There are many views on how to define what an image is. For the architectural theorist Leon Battista Alberti (1404–1472), an image is not just the image’s surface, but essentially everything that human beings create with minimal intervention. This broad concept of the image is one adopted by the Interdisciplinary Laboratory Image Knowledge Gestaltung. The spectrum of its research includes objects, spaces, structures, forms of motion, and sounds. Each project investigates how these image-forms actively shape the knowledge that they represent.

KNOWLEDGE 

Since the beginning of time, the production, transmission, and storage of knowledge has been influenced by architecture, media and tools, structures and models, information channels, and images.

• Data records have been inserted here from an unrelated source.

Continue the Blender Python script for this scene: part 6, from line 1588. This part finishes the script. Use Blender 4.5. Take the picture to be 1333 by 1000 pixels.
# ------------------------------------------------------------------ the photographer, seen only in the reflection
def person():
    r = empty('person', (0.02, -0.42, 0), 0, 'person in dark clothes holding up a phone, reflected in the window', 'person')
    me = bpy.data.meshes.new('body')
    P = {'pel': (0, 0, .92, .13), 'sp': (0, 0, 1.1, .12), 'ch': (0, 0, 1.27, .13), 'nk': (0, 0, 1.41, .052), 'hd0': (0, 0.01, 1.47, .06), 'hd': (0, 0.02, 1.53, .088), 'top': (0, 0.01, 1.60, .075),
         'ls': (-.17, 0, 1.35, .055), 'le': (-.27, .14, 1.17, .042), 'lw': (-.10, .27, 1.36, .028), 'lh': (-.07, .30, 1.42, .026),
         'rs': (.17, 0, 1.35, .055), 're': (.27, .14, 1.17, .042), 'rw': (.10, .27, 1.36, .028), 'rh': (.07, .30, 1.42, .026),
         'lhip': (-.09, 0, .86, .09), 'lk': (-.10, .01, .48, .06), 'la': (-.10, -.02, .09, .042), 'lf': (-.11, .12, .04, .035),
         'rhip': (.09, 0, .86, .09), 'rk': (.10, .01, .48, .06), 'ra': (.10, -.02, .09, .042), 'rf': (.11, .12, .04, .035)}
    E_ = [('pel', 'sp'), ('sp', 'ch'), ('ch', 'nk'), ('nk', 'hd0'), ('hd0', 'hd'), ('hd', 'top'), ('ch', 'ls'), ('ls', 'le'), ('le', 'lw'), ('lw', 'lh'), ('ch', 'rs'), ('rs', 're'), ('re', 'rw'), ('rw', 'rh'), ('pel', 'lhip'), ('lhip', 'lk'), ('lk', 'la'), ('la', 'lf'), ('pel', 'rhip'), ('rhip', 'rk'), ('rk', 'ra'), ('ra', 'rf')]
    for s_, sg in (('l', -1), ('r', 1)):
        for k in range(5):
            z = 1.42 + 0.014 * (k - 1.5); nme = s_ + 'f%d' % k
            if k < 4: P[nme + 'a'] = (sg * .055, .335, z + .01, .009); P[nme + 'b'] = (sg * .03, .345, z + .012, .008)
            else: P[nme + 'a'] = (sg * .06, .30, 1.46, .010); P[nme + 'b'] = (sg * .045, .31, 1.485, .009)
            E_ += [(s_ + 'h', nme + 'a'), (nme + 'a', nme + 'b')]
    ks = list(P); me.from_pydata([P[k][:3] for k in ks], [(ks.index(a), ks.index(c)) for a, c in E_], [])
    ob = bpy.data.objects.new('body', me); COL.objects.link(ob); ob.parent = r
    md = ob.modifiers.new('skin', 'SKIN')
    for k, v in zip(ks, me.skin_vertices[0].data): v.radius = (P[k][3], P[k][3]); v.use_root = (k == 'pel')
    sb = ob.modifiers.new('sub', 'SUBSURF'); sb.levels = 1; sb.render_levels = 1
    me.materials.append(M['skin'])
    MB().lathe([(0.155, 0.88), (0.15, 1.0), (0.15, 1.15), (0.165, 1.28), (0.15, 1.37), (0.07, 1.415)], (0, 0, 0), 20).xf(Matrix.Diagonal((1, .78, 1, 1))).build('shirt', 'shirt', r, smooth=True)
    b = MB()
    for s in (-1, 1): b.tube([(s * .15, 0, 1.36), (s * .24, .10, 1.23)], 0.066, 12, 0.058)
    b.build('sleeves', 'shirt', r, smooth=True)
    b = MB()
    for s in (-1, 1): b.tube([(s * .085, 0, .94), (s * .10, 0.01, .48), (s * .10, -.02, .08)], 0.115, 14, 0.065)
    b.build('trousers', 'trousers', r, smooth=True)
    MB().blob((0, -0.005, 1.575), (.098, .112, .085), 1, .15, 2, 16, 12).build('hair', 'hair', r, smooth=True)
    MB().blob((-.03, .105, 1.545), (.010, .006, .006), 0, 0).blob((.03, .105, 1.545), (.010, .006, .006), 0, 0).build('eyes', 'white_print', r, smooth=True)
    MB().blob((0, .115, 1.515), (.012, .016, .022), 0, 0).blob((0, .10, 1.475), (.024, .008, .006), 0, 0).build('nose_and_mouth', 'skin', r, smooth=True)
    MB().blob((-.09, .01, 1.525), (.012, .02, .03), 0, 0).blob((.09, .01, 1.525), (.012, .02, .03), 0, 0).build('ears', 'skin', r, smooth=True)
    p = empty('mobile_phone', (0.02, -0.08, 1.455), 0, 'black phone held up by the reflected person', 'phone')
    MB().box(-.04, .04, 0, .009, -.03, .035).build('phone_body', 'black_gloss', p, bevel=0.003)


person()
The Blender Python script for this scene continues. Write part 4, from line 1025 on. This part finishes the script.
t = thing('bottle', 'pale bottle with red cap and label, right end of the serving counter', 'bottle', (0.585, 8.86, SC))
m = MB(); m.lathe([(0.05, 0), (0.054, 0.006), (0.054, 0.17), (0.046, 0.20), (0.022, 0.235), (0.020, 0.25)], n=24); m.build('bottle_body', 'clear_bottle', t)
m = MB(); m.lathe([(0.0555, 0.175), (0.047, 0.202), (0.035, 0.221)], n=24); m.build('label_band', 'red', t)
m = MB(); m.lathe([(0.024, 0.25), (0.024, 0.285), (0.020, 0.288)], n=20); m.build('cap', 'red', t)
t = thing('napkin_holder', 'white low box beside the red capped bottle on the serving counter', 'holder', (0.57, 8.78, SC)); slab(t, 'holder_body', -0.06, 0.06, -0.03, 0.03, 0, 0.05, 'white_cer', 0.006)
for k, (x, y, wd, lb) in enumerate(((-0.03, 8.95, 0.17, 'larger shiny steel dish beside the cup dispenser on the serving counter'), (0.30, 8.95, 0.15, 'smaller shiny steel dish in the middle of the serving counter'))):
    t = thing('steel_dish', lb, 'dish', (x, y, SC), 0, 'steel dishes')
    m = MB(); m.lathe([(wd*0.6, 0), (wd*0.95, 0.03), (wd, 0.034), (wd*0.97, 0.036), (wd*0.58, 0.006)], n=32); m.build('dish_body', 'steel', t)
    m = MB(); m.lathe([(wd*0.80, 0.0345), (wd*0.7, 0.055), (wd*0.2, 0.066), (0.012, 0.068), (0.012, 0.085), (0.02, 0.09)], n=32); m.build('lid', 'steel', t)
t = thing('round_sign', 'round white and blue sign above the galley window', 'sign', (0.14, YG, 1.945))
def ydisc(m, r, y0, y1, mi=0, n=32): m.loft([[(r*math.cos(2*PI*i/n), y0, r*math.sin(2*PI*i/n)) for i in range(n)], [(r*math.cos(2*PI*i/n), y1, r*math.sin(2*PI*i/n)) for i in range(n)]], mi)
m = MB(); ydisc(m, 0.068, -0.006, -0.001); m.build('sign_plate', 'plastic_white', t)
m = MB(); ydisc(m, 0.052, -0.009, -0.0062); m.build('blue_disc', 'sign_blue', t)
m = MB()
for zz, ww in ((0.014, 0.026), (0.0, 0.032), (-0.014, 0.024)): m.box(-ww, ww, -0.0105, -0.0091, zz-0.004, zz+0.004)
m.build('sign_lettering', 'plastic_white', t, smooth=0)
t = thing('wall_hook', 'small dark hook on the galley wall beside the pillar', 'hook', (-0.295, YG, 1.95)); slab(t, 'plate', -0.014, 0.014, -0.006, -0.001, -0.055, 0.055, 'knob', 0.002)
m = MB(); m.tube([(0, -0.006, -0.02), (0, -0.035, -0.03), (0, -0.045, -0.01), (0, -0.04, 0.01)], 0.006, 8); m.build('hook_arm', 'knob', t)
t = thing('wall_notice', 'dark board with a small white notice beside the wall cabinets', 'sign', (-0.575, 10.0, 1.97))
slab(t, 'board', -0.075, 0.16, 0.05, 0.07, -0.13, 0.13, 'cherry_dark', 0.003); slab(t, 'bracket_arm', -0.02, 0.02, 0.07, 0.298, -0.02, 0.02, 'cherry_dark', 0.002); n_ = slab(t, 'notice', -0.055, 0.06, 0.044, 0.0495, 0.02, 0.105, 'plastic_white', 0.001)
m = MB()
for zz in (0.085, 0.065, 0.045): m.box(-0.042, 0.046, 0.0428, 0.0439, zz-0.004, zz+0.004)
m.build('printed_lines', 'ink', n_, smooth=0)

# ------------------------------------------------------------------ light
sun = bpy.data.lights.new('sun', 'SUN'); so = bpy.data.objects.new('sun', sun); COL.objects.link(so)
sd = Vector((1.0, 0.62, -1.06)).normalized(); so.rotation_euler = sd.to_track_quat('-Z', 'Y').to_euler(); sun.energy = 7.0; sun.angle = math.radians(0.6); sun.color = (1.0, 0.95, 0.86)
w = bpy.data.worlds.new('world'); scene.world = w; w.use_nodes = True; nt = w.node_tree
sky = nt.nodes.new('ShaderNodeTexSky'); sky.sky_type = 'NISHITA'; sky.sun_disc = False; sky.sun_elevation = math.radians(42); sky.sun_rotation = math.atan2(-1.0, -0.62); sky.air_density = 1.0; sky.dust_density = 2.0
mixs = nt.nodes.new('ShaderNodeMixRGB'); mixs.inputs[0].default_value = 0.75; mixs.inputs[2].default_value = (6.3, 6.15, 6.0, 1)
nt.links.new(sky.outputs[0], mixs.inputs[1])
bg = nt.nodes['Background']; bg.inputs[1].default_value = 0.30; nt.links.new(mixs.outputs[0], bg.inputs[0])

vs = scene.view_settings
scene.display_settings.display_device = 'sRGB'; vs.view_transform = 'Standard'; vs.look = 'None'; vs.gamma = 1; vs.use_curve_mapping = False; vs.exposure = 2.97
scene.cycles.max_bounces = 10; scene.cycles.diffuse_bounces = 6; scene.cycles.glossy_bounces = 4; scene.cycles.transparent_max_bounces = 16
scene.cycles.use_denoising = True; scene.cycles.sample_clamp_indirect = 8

From the layout of laboratories to the seminar room, from chemical formulas to theoretical systems – knowledge is a historically determined form of design. New processes in data virtualisation and networking as well as digital imaging processes pose new challenges for research. The question of how much creative potential lies in a body of knowledge – which is historically contingent – can and must be addressed through critical examination of the past. Historical reflection and innovation are two sides of the same coin. 

GESTALTUNG

Imaging and knowledge generation share many characteristics as practices: they influence perception, thought, and action. The Cluster takes the stance that creative processes make a real contribution to research in a technologically advanced knowledge society, and that research on its part should give creative processes due recognition. Examining design as the materialisation and realisation of knowledge – this is the foundation to bridge basic research and application.